Just as in 1848 the extensive land campaigns of the Napoleonic Wars and the other conflicts of the pre-Victorian era were recognised by the issue of the Military General Service Medal, those serving in the Navy at the time were recognised with the Naval General Service Medal. As with the Army equivalent and the East India Company's related award, many of the battles for which the medal was awarded had been fought so long ago that few if any claimants survived.
In addition, bars were awarded for many actions whose significance and size were, despite the heroism displayed by those involved, relatively minor. The result was that many of the bars were issued in tiny numbers, with some combinations all but unique, and the medals command a very high price among collectors because of this rarity and individuality. This in turn, along with the manufacture in most cases of more bars than were eventually issued, has led to the `improvement' of many common awards where recipients' names are shared with those present at `rarer' battles. The medal also shares with the Military General Service and Army of India Medals the oddity that Queen Victoria, whose portrait they bear, was not the ruler under whom the battles for which it was awarded were fought.

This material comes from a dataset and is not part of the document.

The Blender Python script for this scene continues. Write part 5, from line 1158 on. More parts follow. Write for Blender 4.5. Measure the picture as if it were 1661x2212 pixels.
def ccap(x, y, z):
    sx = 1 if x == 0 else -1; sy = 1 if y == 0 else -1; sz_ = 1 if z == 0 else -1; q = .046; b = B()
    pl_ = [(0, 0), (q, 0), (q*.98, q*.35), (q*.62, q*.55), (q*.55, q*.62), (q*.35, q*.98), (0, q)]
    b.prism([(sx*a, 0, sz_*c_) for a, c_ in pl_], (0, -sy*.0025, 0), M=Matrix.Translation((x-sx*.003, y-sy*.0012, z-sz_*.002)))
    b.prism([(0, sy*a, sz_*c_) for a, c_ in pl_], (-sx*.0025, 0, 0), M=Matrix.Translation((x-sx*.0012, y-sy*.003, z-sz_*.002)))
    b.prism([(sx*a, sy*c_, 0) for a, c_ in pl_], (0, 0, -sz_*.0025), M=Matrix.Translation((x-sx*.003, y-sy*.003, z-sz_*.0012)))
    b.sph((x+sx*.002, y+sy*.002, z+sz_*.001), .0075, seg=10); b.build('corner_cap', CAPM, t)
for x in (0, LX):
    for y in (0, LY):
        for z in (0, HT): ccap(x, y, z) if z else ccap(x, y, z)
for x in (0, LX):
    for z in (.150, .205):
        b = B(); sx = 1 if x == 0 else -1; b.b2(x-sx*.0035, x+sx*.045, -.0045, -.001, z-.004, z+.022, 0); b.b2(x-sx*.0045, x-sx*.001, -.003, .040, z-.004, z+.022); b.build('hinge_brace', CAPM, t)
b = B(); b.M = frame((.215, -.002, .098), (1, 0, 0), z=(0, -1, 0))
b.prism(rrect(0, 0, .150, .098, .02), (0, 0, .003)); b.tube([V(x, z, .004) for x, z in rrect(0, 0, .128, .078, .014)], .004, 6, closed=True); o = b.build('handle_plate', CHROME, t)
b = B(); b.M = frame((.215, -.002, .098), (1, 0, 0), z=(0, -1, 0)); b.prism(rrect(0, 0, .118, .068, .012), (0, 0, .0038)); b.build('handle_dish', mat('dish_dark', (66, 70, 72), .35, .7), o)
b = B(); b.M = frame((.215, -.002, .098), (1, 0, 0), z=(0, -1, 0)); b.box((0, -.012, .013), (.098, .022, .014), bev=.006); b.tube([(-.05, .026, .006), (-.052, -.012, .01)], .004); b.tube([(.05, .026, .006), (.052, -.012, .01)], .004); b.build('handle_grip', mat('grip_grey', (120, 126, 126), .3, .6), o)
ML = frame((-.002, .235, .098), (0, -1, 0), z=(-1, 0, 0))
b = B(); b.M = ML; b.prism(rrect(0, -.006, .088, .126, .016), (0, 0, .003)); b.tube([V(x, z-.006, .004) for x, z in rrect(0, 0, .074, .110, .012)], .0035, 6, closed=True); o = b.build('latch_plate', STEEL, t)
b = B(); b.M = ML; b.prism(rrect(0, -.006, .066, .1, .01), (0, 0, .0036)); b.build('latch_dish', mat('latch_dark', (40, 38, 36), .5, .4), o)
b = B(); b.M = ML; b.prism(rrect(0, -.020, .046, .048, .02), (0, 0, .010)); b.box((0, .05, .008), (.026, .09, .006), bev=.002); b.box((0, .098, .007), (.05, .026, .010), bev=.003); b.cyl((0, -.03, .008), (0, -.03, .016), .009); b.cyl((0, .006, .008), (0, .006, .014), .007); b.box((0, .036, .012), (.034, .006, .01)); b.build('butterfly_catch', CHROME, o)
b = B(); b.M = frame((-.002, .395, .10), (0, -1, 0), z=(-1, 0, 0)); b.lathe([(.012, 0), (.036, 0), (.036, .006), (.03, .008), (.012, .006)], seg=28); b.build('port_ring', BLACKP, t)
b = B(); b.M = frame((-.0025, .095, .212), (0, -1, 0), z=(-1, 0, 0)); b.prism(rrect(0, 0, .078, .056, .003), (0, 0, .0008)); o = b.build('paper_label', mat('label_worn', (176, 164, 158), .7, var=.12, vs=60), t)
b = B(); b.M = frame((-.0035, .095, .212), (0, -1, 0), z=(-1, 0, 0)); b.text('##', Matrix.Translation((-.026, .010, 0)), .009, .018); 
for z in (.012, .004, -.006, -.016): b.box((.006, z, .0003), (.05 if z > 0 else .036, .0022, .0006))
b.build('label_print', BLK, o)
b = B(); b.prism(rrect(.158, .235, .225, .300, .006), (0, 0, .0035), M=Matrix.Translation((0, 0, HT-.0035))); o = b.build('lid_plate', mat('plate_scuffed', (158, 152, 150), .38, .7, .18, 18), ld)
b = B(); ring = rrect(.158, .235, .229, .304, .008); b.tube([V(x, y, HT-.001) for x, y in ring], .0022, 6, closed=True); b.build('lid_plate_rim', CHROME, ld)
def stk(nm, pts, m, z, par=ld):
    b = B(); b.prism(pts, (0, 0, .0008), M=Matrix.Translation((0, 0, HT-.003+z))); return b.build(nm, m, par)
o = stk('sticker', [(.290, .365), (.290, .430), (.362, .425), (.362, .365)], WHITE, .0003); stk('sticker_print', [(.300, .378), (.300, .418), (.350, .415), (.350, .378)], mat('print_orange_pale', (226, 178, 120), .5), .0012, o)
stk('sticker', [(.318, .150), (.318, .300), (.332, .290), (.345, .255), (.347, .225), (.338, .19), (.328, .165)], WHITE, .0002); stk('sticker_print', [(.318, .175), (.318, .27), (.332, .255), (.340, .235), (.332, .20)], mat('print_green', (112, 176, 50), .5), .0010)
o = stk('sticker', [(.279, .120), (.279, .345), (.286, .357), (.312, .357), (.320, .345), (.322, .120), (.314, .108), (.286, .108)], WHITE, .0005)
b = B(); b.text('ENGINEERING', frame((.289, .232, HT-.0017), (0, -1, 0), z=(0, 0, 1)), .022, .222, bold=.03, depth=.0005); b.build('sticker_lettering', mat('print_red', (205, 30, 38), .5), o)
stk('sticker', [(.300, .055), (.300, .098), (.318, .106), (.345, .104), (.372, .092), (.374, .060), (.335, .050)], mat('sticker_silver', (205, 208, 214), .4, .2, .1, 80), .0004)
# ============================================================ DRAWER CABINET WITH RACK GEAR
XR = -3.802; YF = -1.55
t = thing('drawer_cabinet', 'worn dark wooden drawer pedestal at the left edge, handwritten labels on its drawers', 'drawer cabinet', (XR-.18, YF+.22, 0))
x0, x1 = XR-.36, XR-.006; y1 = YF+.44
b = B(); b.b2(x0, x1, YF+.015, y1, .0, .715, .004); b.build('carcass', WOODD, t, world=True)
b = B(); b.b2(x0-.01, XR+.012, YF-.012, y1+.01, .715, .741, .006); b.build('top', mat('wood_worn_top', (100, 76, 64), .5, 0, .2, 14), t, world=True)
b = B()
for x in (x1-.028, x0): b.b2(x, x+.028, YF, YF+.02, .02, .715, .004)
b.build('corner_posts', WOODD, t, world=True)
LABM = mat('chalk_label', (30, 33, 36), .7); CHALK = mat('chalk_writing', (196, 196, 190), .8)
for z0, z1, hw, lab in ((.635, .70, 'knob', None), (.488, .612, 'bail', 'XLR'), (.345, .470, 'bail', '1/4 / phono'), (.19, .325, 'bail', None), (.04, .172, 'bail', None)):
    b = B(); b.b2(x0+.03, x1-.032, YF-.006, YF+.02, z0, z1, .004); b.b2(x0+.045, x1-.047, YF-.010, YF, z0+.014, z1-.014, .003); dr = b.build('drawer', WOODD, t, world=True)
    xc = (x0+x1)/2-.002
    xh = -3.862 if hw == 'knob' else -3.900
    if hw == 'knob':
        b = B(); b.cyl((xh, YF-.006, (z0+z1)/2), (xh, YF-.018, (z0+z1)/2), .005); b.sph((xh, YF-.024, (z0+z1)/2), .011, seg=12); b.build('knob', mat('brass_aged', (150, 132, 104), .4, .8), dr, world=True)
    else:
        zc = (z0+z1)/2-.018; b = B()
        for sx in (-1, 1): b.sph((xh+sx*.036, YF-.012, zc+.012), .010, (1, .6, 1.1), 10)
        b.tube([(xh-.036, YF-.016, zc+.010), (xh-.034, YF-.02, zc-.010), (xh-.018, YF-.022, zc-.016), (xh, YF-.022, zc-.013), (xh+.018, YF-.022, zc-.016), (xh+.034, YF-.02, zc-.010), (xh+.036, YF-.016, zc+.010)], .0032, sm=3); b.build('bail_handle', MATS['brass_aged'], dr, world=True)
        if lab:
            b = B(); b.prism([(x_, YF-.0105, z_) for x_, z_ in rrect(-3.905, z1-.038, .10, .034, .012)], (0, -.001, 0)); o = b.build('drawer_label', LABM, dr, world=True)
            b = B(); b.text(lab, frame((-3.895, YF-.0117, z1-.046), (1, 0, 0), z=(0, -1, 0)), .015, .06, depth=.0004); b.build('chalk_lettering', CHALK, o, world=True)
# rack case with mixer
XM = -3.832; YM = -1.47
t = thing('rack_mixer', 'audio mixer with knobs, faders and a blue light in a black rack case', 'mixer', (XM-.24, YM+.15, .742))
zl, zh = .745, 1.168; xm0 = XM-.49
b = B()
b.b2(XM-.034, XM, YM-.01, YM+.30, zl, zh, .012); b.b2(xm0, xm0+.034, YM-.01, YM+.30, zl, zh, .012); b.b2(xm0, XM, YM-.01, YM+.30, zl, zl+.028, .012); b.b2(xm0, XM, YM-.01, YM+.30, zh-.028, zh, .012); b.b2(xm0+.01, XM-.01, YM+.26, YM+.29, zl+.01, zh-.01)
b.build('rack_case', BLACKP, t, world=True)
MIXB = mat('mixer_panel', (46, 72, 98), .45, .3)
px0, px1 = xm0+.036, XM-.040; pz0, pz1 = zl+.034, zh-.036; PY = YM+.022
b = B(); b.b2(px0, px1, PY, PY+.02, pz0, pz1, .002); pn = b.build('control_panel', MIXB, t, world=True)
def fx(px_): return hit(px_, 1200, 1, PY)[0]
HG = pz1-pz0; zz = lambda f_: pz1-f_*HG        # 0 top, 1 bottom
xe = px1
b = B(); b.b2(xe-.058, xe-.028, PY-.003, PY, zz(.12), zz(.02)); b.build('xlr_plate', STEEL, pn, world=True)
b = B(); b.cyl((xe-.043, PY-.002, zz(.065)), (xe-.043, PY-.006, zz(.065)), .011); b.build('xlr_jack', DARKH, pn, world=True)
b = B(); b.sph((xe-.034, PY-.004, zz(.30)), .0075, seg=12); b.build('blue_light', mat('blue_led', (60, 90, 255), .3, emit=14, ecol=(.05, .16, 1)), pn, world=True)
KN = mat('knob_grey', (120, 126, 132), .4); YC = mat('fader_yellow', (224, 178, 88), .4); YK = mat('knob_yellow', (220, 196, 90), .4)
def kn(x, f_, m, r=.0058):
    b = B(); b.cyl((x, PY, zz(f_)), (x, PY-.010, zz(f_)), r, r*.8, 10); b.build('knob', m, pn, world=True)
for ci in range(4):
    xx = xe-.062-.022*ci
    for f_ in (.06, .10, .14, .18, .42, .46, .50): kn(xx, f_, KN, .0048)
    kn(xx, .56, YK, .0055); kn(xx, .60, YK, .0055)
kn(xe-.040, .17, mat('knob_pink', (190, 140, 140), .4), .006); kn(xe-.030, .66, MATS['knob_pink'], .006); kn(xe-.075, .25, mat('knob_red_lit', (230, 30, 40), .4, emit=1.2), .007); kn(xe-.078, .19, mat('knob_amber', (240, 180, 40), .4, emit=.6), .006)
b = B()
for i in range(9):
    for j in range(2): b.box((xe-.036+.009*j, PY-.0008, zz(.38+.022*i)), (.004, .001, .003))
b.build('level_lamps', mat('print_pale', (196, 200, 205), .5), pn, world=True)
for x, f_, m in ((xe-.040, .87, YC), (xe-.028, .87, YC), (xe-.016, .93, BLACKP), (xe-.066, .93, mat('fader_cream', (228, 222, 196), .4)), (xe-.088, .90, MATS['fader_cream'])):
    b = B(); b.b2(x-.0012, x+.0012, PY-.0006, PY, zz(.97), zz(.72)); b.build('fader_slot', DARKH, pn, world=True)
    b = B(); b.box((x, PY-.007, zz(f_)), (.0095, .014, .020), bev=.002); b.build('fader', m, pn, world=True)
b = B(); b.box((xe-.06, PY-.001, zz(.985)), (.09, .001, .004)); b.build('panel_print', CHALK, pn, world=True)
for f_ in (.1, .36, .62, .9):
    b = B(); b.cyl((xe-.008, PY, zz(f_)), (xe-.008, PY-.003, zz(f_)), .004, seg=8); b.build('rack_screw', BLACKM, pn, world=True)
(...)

In the immediate aftermath of the Battle of Trafalgar the French and Spanish ships that were not captured in the action escaped in small groups; some returned to Cadiz under the command of the mortally wounded Spanish Amiral Gravina, but a division of four French battleships under Arrière-Admiral Pierre le Pelley put out into the Atlantic instead. Two weeks later, on 4 November 1805, they were caught off Cadiz, in Ortegal Bay, by a British squadron of four ships of the line and four frigates under Rear-Admiral Sir Richard Strachan. In the resulting Battle of Cape Ortegal all four French ships were captured.
This medal was awarded to Lieutenant John Reynolds of the 48-gun frigate HMS Santa Margarita; his service aboard her has been verified. Lester Watson purchased the medal at some point before 1928.